THE REQUEST
Take the lines from the one with "Generate a Blender" through the one with "return m, nt, nt.nodes['Principled BSDF']", both ends kept, and reproduce them exactly without the pictures.

ENTRIES SHOWN

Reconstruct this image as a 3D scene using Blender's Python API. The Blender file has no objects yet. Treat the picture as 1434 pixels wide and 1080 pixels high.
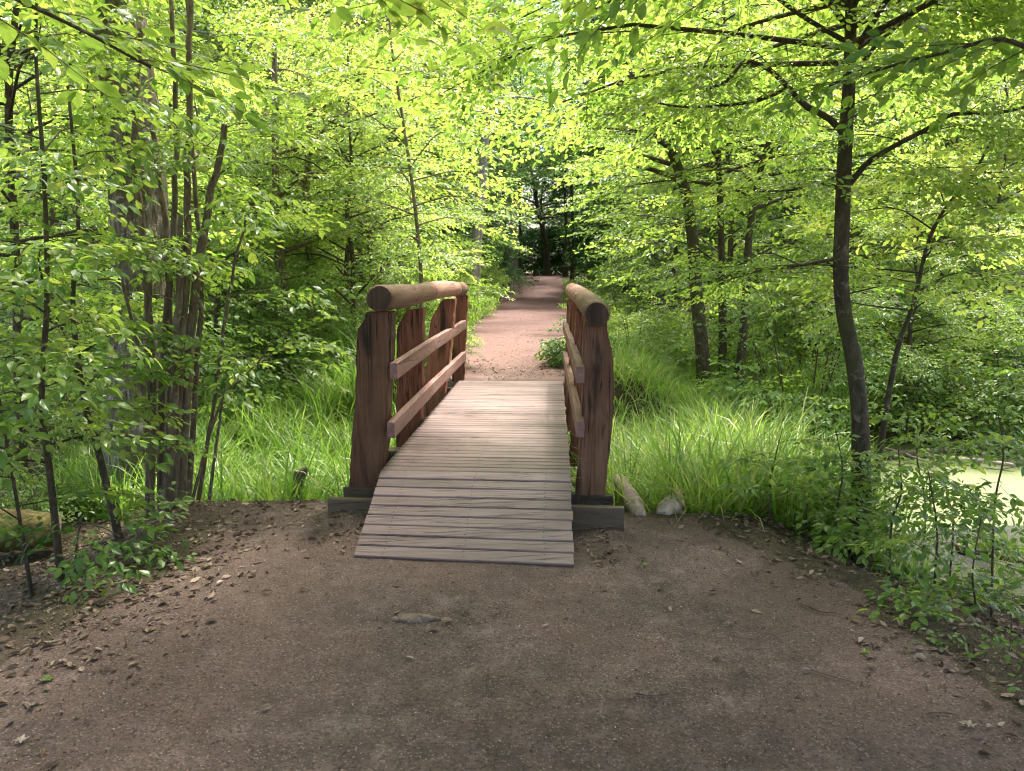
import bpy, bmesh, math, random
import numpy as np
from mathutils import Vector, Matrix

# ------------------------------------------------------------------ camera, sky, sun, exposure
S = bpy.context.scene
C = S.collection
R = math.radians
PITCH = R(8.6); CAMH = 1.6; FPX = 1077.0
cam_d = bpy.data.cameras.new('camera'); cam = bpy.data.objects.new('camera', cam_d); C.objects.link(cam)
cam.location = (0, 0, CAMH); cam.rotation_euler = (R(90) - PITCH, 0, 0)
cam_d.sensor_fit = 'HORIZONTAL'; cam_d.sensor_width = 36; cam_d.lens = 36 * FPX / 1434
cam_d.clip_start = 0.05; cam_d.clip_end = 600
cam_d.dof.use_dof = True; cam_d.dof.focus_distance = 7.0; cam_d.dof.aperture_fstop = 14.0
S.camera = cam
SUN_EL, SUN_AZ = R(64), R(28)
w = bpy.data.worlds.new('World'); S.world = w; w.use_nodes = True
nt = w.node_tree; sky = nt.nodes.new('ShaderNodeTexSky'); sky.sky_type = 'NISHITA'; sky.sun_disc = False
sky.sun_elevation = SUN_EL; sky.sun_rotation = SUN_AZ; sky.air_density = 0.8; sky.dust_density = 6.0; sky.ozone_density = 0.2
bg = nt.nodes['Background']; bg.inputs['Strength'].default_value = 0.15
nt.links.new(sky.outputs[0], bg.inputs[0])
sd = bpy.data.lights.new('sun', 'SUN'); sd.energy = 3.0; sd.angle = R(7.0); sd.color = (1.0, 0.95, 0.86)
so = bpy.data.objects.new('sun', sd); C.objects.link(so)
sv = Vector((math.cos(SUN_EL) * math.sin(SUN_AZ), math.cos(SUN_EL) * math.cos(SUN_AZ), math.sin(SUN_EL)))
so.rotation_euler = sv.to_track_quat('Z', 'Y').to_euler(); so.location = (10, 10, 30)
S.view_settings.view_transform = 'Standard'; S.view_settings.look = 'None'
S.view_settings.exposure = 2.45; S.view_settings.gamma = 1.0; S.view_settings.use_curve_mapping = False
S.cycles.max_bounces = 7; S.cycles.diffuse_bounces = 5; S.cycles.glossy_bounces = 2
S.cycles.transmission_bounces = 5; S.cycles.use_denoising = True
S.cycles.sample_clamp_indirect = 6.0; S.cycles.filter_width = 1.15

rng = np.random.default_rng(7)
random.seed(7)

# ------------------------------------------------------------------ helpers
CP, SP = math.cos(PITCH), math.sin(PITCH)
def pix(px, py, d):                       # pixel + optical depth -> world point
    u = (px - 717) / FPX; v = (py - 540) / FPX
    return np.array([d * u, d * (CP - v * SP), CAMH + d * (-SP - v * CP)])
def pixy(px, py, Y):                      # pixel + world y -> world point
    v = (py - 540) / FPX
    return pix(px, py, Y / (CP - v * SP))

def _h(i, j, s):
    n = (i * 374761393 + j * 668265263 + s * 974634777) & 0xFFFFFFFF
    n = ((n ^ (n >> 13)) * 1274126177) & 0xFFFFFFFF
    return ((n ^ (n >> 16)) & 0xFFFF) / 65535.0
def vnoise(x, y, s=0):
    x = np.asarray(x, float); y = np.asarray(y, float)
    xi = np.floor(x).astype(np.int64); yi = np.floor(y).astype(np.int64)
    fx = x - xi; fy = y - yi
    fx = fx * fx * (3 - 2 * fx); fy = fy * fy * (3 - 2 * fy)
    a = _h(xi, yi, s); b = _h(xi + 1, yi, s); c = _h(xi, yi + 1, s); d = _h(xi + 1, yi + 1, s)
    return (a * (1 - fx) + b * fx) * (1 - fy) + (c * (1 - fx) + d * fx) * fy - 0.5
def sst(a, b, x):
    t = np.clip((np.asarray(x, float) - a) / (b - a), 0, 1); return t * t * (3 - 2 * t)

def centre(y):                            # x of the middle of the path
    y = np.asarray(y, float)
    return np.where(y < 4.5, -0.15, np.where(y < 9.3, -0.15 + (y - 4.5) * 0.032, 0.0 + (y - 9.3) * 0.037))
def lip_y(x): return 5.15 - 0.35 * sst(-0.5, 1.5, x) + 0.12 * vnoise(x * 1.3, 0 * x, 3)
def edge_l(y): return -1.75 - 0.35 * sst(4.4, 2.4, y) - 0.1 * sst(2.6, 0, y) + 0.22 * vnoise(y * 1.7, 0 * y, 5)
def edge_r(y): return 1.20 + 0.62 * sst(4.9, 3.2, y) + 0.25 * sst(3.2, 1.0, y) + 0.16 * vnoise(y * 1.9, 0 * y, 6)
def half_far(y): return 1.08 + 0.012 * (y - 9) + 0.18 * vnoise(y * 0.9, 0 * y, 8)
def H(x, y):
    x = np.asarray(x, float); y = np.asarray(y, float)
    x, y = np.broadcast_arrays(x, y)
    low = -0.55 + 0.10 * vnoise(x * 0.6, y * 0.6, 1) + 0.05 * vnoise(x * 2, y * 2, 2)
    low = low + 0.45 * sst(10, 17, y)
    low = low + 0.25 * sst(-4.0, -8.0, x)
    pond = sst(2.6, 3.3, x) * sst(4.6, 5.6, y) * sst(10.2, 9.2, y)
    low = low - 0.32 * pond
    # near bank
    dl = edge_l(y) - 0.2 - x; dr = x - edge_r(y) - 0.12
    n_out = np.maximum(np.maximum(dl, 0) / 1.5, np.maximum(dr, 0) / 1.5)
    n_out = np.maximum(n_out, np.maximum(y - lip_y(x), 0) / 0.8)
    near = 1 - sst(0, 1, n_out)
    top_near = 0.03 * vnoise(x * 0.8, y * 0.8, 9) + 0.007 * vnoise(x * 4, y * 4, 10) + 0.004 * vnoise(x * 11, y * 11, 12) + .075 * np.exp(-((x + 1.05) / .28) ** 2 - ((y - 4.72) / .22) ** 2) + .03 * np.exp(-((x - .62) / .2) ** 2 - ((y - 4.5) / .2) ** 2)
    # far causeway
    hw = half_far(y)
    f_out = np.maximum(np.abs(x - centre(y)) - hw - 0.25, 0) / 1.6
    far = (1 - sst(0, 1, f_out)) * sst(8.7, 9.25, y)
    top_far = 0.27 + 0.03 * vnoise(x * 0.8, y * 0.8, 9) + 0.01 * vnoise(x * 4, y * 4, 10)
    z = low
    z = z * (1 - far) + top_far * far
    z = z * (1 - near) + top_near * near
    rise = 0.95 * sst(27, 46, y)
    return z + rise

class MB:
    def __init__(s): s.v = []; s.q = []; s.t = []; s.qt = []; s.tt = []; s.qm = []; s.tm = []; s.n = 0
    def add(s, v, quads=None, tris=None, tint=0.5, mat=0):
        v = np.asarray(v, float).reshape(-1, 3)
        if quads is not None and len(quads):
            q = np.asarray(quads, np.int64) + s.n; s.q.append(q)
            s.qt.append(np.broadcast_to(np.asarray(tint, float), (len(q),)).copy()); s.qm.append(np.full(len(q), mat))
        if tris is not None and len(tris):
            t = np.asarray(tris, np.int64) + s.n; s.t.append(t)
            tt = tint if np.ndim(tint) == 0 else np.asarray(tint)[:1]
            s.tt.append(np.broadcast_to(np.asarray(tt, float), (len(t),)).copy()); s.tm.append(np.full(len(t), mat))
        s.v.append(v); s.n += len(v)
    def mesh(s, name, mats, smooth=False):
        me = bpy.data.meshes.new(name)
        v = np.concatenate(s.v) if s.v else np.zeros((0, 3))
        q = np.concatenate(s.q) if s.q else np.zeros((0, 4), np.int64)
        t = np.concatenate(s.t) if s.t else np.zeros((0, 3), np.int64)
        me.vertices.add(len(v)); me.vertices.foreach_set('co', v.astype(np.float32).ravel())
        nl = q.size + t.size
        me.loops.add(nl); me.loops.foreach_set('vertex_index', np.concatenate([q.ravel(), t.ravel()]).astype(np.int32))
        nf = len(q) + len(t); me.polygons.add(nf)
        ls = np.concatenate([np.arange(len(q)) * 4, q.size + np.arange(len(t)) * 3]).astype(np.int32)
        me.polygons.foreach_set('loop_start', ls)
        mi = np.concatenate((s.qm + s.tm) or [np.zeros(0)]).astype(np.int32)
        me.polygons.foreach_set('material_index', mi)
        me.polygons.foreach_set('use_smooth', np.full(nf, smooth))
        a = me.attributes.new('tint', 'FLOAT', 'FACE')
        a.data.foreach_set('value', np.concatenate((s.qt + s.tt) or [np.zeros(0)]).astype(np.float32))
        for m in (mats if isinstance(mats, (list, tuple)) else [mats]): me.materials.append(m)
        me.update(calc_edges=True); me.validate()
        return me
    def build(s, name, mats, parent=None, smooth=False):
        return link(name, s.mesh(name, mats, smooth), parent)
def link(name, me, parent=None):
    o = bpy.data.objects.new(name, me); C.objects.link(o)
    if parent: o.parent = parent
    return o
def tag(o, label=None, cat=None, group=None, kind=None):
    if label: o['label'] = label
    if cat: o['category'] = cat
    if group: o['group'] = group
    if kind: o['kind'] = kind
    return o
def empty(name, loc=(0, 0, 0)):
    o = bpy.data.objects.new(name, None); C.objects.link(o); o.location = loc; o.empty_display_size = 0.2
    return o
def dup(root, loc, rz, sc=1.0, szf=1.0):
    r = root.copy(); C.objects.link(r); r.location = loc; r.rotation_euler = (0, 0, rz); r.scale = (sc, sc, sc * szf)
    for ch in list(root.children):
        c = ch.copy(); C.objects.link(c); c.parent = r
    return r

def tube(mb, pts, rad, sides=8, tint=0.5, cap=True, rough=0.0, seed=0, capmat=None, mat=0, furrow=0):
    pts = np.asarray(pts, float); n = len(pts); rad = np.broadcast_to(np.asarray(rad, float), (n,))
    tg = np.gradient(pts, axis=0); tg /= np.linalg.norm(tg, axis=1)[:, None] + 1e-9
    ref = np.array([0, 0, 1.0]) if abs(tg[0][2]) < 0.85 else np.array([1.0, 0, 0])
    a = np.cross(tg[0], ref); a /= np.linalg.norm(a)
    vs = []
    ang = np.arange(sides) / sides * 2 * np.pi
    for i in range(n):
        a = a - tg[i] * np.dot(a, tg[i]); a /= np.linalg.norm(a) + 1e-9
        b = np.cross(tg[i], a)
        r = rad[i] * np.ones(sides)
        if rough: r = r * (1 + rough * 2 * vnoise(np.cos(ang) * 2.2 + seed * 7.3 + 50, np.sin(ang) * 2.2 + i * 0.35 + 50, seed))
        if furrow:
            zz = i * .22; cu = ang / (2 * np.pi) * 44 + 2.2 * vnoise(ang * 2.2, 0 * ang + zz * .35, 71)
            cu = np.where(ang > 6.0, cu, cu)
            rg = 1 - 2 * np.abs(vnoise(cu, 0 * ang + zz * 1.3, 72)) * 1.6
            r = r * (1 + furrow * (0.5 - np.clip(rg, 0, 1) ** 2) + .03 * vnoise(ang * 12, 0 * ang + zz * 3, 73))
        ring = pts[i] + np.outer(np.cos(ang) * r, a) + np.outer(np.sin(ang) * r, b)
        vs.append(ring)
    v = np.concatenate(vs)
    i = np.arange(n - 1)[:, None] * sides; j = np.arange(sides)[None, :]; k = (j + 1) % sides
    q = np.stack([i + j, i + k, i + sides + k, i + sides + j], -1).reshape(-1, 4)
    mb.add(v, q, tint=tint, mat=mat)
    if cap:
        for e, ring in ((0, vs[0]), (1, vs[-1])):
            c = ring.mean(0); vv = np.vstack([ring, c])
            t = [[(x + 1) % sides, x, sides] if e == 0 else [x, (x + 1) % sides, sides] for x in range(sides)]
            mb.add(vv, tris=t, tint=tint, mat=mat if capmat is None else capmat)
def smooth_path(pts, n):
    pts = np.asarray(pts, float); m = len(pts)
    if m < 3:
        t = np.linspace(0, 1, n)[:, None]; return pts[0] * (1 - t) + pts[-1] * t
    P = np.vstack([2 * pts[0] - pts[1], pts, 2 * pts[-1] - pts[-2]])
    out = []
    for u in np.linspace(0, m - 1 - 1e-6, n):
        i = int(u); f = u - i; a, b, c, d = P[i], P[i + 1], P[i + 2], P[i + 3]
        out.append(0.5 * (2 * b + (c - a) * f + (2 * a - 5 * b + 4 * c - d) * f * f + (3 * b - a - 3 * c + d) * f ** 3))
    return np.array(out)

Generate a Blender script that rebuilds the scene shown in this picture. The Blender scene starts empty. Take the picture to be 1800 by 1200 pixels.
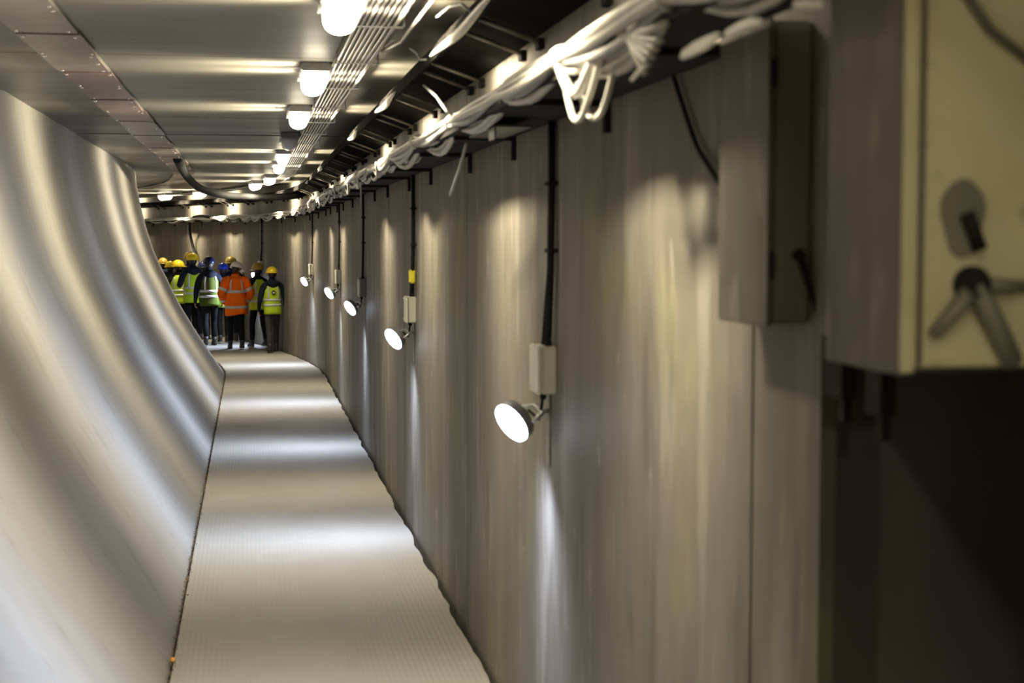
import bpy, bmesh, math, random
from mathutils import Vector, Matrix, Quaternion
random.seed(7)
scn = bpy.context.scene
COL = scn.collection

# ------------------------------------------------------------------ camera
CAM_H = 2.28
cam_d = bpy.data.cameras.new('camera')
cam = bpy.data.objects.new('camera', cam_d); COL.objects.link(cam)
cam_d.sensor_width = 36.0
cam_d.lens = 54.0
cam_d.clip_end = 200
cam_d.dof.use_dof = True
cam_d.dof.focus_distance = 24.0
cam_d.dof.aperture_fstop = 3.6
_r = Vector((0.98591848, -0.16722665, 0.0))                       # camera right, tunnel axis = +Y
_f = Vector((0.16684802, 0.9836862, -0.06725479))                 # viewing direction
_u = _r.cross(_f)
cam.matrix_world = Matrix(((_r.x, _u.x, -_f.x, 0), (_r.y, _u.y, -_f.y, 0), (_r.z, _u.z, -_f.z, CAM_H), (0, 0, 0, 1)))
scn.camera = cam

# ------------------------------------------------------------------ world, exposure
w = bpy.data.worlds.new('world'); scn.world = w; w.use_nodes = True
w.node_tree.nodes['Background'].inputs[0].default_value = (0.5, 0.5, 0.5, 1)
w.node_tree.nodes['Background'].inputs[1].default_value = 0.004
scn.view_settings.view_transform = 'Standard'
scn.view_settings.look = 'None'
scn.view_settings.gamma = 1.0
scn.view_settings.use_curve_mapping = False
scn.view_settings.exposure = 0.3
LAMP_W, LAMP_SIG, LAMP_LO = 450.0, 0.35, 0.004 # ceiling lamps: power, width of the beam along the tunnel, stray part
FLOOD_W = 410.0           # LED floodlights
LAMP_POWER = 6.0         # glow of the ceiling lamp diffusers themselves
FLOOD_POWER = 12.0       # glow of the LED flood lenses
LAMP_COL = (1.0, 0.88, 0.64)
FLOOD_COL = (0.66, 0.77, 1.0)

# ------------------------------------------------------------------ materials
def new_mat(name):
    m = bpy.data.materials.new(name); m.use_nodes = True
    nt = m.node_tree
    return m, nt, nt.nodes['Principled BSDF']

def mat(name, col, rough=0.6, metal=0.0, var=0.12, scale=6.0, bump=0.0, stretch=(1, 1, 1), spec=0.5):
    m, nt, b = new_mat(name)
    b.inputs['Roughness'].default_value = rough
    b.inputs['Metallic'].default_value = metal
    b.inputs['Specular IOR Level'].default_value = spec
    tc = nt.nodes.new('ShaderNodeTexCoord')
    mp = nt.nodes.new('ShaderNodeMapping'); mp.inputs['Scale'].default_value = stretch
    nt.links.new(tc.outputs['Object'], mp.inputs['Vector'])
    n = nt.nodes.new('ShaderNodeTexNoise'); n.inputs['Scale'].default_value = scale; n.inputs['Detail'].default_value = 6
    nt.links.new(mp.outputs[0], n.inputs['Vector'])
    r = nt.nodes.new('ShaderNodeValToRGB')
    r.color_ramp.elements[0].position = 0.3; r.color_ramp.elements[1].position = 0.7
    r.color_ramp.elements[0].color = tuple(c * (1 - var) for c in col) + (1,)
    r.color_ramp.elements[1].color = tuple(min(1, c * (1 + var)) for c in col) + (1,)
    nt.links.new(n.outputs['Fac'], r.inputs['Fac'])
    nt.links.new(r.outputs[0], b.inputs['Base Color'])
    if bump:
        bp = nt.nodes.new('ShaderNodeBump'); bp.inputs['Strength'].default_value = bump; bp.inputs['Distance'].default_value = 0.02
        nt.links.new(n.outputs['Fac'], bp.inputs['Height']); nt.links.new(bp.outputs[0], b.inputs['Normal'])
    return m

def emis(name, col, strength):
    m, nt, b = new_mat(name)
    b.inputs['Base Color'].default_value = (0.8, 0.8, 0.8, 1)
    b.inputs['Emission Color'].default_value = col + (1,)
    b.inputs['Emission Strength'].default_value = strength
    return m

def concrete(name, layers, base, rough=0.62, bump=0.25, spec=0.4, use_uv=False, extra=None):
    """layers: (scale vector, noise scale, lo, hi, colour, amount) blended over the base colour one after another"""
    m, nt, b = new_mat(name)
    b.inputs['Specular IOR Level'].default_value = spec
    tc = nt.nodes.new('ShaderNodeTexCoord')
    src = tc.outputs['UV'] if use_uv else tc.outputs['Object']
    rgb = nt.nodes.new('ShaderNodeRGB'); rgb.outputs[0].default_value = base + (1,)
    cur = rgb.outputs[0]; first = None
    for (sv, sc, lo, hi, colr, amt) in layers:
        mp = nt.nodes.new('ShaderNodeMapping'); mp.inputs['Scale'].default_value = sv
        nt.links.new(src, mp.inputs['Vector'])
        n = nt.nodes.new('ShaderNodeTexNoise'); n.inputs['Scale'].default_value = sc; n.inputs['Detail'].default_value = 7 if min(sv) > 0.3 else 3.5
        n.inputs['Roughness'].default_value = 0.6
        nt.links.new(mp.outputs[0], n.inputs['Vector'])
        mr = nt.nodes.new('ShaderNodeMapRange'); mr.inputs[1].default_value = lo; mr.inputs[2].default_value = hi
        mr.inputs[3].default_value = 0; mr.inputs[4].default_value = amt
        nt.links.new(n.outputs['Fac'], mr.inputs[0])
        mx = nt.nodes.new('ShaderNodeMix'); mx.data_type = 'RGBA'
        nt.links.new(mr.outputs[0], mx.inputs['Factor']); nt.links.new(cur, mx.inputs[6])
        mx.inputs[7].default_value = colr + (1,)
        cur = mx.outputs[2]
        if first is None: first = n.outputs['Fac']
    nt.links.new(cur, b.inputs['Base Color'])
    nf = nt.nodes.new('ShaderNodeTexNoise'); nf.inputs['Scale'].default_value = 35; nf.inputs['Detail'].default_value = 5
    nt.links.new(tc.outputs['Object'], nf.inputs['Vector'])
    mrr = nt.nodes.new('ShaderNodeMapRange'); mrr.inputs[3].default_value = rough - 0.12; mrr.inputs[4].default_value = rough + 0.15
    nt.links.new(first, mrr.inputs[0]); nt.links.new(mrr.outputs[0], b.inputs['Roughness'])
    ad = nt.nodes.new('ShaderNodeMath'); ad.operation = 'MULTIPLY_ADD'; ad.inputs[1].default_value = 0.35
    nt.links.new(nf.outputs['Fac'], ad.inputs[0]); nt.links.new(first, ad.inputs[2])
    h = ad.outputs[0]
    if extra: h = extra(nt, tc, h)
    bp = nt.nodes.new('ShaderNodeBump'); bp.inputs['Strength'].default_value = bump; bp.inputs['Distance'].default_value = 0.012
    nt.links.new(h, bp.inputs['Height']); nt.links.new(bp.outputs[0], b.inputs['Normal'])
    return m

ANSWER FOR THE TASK
Generate a Blender script that rebuilds the scene shown in this picture. The Blender scene starts empty. Take the picture to be 1800 by 1200 pixels.
import bpy, bmesh, math, random
from mathutils import Vector, Matrix, Quaternion
random.seed(7)
scn = bpy.context.scene
COL = scn.collection

# ------------------------------------------------------------------ camera
CAM_H = 2.28
cam_d = bpy.data.cameras.new('camera')
cam = bpy.data.objects.new('camera', cam_d); COL.objects.link(cam)
cam_d.sensor_width = 36.0
cam_d.lens = 54.0
cam_d.clip_end = 200
cam_d.dof.use_dof = True
cam_d.dof.focus_distance = 24.0
cam_d.dof.aperture_fstop = 3.6
_r = Vector((0.98591848, -0.16722665, 0.0))                       # camera right, tunnel axis = +Y
_f = Vector((0.16684802, 0.9836862, -0.06725479))                 # viewing direction
_u = _r.cross(_f)
cam.matrix_world = Matrix(((_r.x, _u.x, -_f.x, 0), (_r.y, _u.y, -_f.y, 0), (_r.z, _u.z, -_f.z, CAM_H), (0, 0, 0, 1)))
scn.camera = cam

# ------------------------------------------------------------------ world, exposure
w = bpy.data.worlds.new('world'); scn.world = w; w.use_nodes = True
w.node_tree.nodes['Background'].inputs[0].default_value = (0.5, 0.5, 0.5, 1)
w.node_tree.nodes['Background'].inputs[1].default_value = 0.004
scn.view_settings.view_transform = 'Standard'
scn.view_settings.look = 'None'
scn.view_settings.gamma = 1.0
scn.view_settings.use_curve_mapping = False
scn.view_settings.exposure = 0.3
LAMP_W, LAMP_SIG, LAMP_LO = 450.0, 0.35, 0.004 # ceiling lamps: power, width of the beam along the tunnel, stray part
FLOOD_W = 410.0           # LED floodlights
LAMP_POWER = 6.0         # glow of the ceiling lamp diffusers themselves
FLOOD_POWER = 12.0       # glow of the LED flood lenses
LAMP_COL = (1.0, 0.88, 0.64)
FLOOD_COL = (0.66, 0.77, 1.0)

# ------------------------------------------------------------------ materials
def new_mat(name):
    m = bpy.data.materials.new(name); m.use_nodes = True
    nt = m.node_tree
    return m, nt, nt.nodes['Principled BSDF']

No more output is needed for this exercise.